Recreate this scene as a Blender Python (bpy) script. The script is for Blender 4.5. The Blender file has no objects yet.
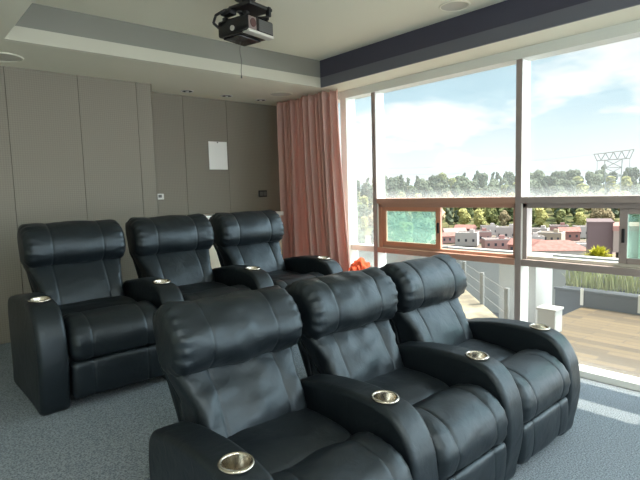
import bpy, bmesh, math, random
from mathutils import Vector, Matrix, noise
C = bpy.context.scene.collection
SC = bpy.context.scene
PI = math.pi
rnd = random.Random(7)

# ------------------------------------------------------------------ camera
F_PX, PITCH, ROLL, YAW, CAM_H = 500.66, 0.0964, -0.029, 0.7222, 1.45
fw = Vector((math.sin(YAW)*math.cos(PITCH), math.cos(YAW)*math.cos(PITCH), -math.sin(PITCH)))
rt = Vector((math.cos(YAW), -math.sin(YAW), 0)); up = rt.cross(fw)
cr, sr = math.cos(ROLL), math.sin(ROLL)
rt2 = cr*rt + sr*up; up2 = -sr*rt + cr*up
cam_data = bpy.data.cameras.new('camera'); cam = bpy.data.objects.new('camera', cam_data); C.objects.link(cam)
cam_data.sensor_width = 36; cam_data.lens = F_PX/640*36; cam_data.clip_end = 8000; cam_data.clip_start = .05
m3 = Matrix((rt2, up2, -fw)).transposed().to_4x4(); m3.translation = Vector((0, 0, CAM_H)); cam.matrix_world = m3
SC.camera = cam

def at(u, dist):
    """ground position on the bearing of picture column u at a distance (metres)"""
    a = YAW + math.atan((u-320)/F_PX)
    return Vector((math.sin(a)*dist, math.cos(a)*dist, 0))

# ------------------------------------------------------------------ materials
def mat(name, col, rough=.6, metal=0.0, spec=.5, bump=None, noise_col=None, coat=0, sheen=0, trans=None):
    m = bpy.data.materials.new(name); m.use_nodes = True
    nt = m.node_tree; b = nt.nodes['Principled BSDF']
    b.inputs['Base Color'].default_value = (*col, 1); b.inputs['Roughness'].default_value = rough
    b.inputs['Metallic'].default_value = metal; b.inputs['Specular IOR Level'].default_value = spec
    if coat: b.inputs['Coat Weight'].default_value = coat; b.inputs['Coat Roughness'].default_value = .35
    if sheen: b.inputs['Sheen Weight'].default_value = sheen
    tc = nt.nodes.new('ShaderNodeTexCoord')
    if bump:
        sc, st, dist = bump
        n = nt.nodes.new('ShaderNodeTexNoise'); n.inputs['Scale'].default_value = sc; n.inputs['Detail'].default_value = 4
        nt.links.new(tc.outputs['Object'], n.inputs['Vector'])
        bp = nt.nodes.new('ShaderNodeBump'); bp.inputs['Strength'].default_value = st; bp.inputs['Distance'].default_value = dist
        nt.links.new(n.outputs['Fac'], bp.inputs['Height']); nt.links.new(bp.outputs['Normal'], b.inputs['Normal'])
    if noise_col:
        sc, c2, lo, hi = noise_col
        n = nt.nodes.new('ShaderNodeTexNoise'); n.inputs['Scale'].default_value = sc; n.inputs['Detail'].default_value = 3
        nt.links.new(tc.outputs['Object'], n.inputs['Vector'])
        r = nt.nodes.new('ShaderNodeMapRange'); r.inputs[1].default_value = lo; r.inputs[2].default_value = hi
        nt.links.new(n.outputs['Fac'], r.inputs[0])
        mx = nt.nodes.new('ShaderNodeMix'); mx.data_type = 'RGBA'
        mx.inputs[6].default_value = (*col, 1); mx.inputs[7].default_value = (*c2, 1)
        nt.links.new(r.outputs[0], mx.inputs[0]); nt.links.new(mx.outputs[2], b.inputs['Base Color'])
    return m

M = {}
M['leather'] = mat('black_leather', (.0045, .007, .0095), .43, spec=.62, bump=(260, .12, .002))
_lt = M['leather'].node_tree; _p = _lt.nodes['Principled BSDF']; _p.inputs['Specular Tint'].default_value = (.76, .90, 1.0, 1)
_n = _lt.nodes.new('ShaderNodeTexNoise'); _n.inputs['Scale'].default_value = 15; _n.inputs['Detail'].default_value = 3; _n.inputs['Distortion'].default_value = .6
_tc = _lt.nodes.new('ShaderNodeTexCoord'); _lt.links.new(_tc.outputs['Object'], _n.inputs['Vector'])
_b = _lt.nodes.new('ShaderNodeBump'); _b.inputs['Strength'].default_value = .30; _b.inputs['Distance'].default_value = .012; _lt.links.new(_n.outputs['Fac'], _b.inputs['Height'])
_o = [x for x in _lt.nodes if x.type == 'BUMP' and x != _b][0]; _lt.links.new(_b.outputs['Normal'], _o.inputs['Normal'])
M['metal'] = mat('brushed_steel', (.52, .48, .41), .2, metal=1)
M['carpet'] = mat('blue_grey_carpet', (.125, .155, .185), .95, spec=.1, bump=(150, .8, .010), noise_col=(125, (.29, .335, .375), .36, .62))
M['paint'] = mat('white_paint', (.78, .765, .64), .85, spec=.2)
M['slate'] = mat('slate_core_and_shade', (.065, .065, .095), .7, spec=.3)
M['white_alu'] = mat('white_aluminium', (.78, .80, .76), .45)
M['brown_alu'] = mat('brown_grey_aluminium', (.34, .285, .27), .45)
M['orange_lit_alu'] = mat('orange_lit_aluminium', (.62, .29, .185), .45)  # orange light reflected on the sash frame, put into its colour
M['part_lit_alu'] = mat('part_lit_brown_aluminium', (.52, .30, .225), .45)  # weaker share of the orange reflected light, mixed into the transom colour
M['black_plastic'] = mat('black_plastic', (.012, .012, .014), .4)
M['matte_black'] = mat('matte_black', (.006, .006, .006), .9, spec=.05)
M['gloss_black'] = mat('gloss_black_plastic', (.010, .010, .012), .22)
M['grey_plastic'] = mat('grey_plastic', (.10, .10, .095), .45)
M['silver_plastic'] = mat('silver_plastic', (.55, .53, .48), .35)
M['white_plastic'] = mat('white_plastic', (.75, .75, .72), .5)
M['paper'] = mat('paper', (.86, .87, .85), .8)
M['cabinet'] = mat('beige_laminate', (.74, .67, .52), .6)
M['cab_top'] = mat('white_laminate', (.85, .85, .82), .4)
M['orange'] = mat('orange_fabric', (.85, .13, .05), .8, bump=(60, .3, .01))
M['grille'] = mat('speaker_grille', (.54, .53, .46), .7, bump=(500, .3, .002))
M['lens'] = mat('lens_glass', (.09, .045, .045), .08)
M['wire'] = mat('grey_cable', (.10, .10, .09), .6)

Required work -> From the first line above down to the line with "return Vector((math.sin(a)*dist, math.cos(a)*dist, 0))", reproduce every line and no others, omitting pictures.

Reply ->
Recreate this scene as a Blender Python (bpy) script. The script is for Blender 4.5. The Blender file has no objects yet.
import bpy, bmesh, math, random
from mathutils import Vector, Matrix, noise
C = bpy.context.scene.collection
SC = bpy.context.scene
PI = math.pi
rnd = random.Random(7)

# ------------------------------------------------------------------ camera
F_PX, PITCH, ROLL, YAW, CAM_H = 500.66, 0.0964, -0.029, 0.7222, 1.45
fw = Vector((math.sin(YAW)*math.cos(PITCH), math.cos(YAW)*math.cos(PITCH), -math.sin(PITCH)))
rt = Vector((math.cos(YAW), -math.sin(YAW), 0)); up = rt.cross(fw)
cr, sr = math.cos(ROLL), math.sin(ROLL)
rt2 = cr*rt + sr*up; up2 = -sr*rt + cr*up
cam_data = bpy.data.cameras.new('camera'); cam = bpy.data.objects.new('camera', cam_data); C.objects.link(cam)
cam_data.sensor_width = 36; cam_data.lens = F_PX/640*36; cam_data.clip_end = 8000; cam_data.clip_start = .05
m3 = Matrix((rt2, up2, -fw)).transposed().to_4x4(); m3.translation = Vector((0, 0, CAM_H)); cam.matrix_world = m3
SC.camera = cam

def at(u, dist):
    """ground position on the bearing of picture column u at a distance (metres)"""
    a = YAW + math.atan((u-320)/F_PX)
    return Vector((math.sin(a)*dist, math.cos(a)*dist, 0))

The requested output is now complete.